Only the lines from the one containing "Reconstruct this image" through the one containing "scene.camera = cam" should be output, both ends included and exactly as they appear, minus any pictures.

[BEGIN Data excerpts]

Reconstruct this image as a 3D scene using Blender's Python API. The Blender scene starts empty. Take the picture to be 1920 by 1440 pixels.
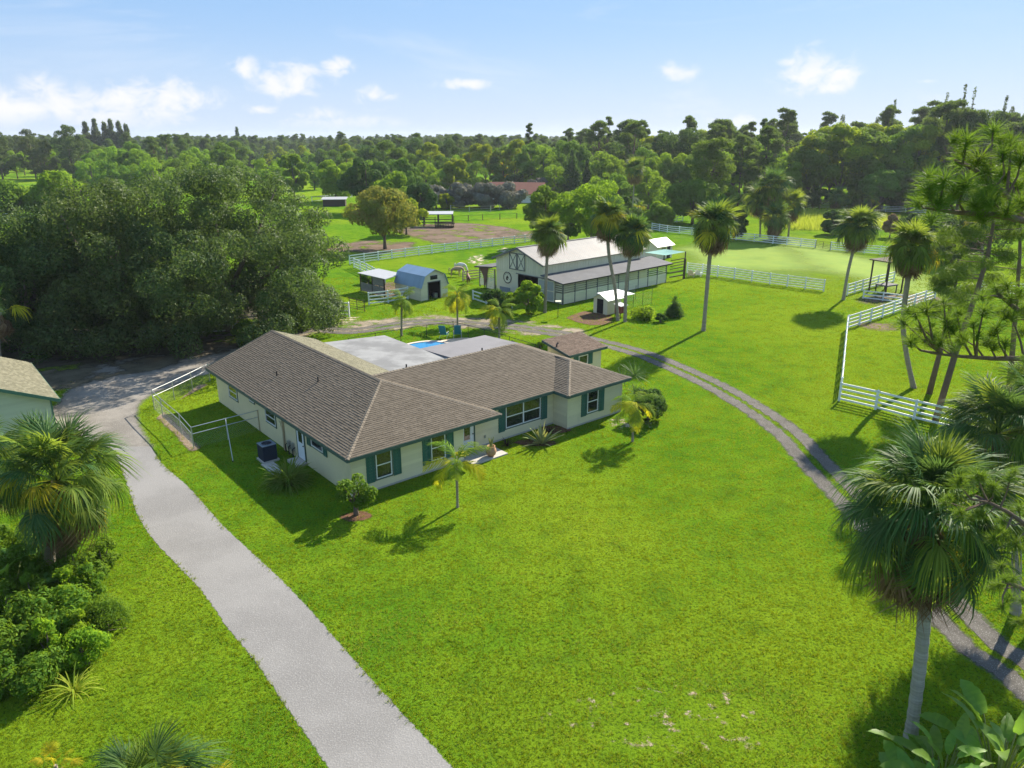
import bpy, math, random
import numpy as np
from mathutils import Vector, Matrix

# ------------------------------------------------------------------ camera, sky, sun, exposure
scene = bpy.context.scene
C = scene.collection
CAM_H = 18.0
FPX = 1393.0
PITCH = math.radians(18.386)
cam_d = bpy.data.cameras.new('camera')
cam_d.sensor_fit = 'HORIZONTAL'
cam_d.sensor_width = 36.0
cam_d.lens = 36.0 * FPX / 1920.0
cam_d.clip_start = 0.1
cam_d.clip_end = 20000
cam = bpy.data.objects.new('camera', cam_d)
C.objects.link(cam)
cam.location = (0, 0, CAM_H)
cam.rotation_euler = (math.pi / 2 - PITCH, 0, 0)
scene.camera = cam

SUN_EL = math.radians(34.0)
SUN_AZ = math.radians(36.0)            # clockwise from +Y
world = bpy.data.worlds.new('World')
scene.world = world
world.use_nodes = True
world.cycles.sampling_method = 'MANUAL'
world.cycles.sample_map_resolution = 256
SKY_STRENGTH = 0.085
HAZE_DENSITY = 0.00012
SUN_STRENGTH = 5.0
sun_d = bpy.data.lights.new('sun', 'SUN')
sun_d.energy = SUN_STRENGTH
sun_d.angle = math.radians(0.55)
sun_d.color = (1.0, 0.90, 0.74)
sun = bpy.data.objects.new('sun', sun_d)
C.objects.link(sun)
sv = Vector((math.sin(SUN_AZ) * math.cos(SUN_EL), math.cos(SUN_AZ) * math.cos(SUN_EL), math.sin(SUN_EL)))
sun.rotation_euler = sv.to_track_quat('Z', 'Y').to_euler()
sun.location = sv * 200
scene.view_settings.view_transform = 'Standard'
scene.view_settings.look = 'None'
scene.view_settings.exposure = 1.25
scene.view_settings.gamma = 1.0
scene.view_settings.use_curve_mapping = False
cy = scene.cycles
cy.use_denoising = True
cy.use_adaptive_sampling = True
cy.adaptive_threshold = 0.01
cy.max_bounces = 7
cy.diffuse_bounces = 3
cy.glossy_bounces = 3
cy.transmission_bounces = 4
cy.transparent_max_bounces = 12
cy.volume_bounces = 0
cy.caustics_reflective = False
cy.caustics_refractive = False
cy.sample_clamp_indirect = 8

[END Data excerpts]
[BEGIN Data excerpts]

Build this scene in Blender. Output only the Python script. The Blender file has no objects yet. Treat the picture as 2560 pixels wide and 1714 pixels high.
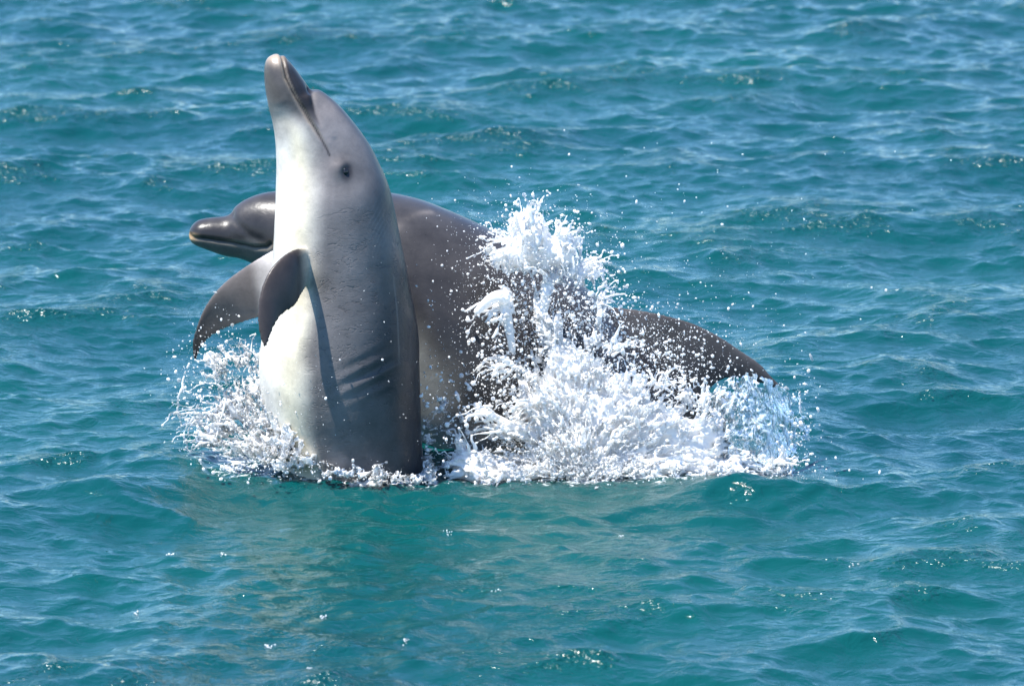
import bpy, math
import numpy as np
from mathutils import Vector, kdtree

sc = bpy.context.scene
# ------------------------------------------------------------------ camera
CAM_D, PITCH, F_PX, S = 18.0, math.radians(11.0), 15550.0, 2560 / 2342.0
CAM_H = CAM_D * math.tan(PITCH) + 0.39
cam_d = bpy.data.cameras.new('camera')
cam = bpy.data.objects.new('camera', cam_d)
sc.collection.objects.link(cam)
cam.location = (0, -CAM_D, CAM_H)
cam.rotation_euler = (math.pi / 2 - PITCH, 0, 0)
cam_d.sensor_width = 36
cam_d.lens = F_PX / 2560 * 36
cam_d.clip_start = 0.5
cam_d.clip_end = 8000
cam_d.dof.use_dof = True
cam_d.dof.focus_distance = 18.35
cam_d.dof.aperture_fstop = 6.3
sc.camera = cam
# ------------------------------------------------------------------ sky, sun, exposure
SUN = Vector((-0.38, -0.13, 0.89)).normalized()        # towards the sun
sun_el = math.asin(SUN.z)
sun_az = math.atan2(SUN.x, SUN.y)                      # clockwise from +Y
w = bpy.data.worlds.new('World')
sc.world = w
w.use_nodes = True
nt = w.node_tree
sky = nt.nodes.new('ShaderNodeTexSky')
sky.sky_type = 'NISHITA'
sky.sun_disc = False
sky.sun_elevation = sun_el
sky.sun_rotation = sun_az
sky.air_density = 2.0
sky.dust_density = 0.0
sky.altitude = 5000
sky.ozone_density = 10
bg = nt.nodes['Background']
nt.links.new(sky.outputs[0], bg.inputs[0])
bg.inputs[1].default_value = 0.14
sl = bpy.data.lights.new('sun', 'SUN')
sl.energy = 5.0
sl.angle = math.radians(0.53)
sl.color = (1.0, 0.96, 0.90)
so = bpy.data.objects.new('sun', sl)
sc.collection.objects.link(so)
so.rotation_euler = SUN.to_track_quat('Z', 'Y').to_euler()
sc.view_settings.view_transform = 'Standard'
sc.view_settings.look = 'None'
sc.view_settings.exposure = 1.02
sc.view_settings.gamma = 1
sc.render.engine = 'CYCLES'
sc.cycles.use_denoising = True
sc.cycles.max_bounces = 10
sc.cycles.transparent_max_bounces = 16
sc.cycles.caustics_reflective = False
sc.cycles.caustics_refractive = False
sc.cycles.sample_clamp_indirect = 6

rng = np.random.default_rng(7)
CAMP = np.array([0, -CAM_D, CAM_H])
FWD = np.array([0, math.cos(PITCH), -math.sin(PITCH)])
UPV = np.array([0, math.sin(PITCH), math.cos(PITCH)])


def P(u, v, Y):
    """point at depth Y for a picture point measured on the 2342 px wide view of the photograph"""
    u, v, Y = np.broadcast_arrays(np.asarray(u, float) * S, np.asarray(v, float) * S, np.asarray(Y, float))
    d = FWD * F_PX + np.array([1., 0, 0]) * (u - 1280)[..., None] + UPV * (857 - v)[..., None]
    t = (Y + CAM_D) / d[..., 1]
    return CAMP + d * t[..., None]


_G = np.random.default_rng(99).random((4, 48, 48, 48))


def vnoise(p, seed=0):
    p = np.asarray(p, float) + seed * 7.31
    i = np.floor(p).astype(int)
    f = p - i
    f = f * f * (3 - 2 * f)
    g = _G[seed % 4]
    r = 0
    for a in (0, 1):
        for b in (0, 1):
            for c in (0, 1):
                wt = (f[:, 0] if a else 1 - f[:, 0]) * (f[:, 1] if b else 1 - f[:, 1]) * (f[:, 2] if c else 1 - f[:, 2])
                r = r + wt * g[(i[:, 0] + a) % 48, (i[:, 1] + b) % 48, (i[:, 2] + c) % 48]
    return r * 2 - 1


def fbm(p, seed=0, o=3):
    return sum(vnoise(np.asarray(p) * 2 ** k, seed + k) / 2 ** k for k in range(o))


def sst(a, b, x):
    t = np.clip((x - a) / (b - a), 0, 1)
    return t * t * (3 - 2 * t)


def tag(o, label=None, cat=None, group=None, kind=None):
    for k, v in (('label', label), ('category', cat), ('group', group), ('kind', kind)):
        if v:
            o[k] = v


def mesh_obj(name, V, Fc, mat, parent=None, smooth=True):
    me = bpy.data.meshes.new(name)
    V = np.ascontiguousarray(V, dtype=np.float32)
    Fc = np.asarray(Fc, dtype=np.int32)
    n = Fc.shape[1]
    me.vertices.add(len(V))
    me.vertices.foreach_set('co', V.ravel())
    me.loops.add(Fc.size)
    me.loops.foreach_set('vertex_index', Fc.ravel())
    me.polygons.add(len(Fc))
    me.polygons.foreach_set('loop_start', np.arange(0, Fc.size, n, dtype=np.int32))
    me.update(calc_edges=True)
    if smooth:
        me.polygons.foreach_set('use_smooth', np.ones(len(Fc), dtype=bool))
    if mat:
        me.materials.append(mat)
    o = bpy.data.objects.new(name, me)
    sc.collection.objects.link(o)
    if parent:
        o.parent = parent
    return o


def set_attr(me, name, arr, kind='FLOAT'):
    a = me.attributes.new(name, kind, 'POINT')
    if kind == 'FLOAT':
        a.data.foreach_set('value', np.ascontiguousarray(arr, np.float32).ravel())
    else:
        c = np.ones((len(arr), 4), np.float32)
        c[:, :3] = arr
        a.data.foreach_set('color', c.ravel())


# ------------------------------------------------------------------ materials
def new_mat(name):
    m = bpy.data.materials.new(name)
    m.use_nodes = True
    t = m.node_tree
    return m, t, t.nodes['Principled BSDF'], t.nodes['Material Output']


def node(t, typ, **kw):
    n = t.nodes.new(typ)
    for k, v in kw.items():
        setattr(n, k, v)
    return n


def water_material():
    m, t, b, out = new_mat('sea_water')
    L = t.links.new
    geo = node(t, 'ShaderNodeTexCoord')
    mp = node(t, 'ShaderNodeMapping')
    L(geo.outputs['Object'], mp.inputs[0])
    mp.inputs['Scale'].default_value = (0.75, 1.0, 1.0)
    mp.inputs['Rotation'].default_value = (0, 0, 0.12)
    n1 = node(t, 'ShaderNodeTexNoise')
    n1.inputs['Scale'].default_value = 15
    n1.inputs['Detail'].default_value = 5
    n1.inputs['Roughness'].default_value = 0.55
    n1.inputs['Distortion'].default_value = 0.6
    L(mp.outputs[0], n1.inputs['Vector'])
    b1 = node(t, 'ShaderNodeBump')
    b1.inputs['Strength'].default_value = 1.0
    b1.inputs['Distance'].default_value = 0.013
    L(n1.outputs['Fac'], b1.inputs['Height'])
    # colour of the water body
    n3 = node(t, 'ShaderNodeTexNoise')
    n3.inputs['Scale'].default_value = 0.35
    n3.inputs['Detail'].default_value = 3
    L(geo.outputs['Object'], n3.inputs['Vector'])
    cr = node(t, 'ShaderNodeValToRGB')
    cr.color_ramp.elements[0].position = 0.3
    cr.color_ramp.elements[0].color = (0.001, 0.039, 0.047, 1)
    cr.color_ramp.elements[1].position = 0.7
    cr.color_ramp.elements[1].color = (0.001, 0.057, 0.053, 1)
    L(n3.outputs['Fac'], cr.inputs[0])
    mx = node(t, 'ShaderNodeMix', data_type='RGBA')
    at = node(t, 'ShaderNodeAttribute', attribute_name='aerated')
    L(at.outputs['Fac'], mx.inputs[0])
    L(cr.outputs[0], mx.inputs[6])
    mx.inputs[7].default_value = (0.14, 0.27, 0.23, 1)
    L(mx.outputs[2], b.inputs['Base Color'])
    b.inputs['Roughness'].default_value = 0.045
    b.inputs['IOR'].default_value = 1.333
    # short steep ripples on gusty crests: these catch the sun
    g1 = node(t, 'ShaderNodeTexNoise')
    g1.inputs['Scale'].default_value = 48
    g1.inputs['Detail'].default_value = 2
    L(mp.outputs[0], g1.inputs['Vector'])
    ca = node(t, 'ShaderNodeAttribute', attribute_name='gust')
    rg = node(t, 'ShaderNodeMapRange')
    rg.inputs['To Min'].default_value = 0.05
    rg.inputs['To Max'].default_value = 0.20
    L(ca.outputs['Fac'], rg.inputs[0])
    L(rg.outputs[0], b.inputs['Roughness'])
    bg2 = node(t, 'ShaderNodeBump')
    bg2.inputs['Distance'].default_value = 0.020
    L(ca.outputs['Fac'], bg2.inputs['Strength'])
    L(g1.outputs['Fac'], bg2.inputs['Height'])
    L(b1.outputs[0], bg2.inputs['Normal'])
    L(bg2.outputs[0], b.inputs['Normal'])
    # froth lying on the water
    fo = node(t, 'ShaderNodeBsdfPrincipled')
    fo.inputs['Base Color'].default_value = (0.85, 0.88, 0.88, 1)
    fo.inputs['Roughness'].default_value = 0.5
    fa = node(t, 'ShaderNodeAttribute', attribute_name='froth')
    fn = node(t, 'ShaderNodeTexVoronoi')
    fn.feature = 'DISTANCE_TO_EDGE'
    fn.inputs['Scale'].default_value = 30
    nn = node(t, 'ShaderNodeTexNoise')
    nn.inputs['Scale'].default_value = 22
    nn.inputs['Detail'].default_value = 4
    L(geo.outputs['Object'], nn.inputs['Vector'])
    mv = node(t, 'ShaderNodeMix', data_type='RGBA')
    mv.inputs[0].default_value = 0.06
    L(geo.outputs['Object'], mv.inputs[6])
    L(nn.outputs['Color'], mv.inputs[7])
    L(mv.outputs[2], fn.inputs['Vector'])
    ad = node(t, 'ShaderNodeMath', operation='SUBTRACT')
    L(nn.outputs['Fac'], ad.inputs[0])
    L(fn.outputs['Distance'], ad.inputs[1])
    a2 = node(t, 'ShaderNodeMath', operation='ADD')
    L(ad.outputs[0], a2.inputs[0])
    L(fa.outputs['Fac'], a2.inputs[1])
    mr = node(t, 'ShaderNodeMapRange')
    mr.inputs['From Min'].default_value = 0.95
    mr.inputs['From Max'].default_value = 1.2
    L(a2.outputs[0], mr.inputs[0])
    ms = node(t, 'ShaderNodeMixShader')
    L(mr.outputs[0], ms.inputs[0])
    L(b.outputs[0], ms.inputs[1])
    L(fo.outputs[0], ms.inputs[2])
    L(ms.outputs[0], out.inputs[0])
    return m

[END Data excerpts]

Task output
Reconstruct this image as a 3D scene using Blender's Python API. The Blender scene starts empty. Take the picture to be 1920 by 1440 pixels.
import bpy, math, random
import numpy as np
from mathutils import Vector, Matrix

# ------------------------------------------------------------------ camera, sky, sun, exposure
scene = bpy.context.scene
C = scene.collection
CAM_H = 18.0
FPX = 1393.0
PITCH = math.radians(18.386)
cam_d = bpy.data.cameras.new('camera')
cam_d.sensor_fit = 'HORIZONTAL'
cam_d.sensor_width = 36.0
cam_d.lens = 36.0 * FPX / 1920.0
cam_d.clip_start = 0.1
cam_d.clip_end = 20000
cam = bpy.data.objects.new('camera', cam_d)
C.objects.link(cam)
cam.location = (0, 0, CAM_H)
cam.rotation_euler = (math.pi / 2 - PITCH, 0, 0)
scene.camera = cam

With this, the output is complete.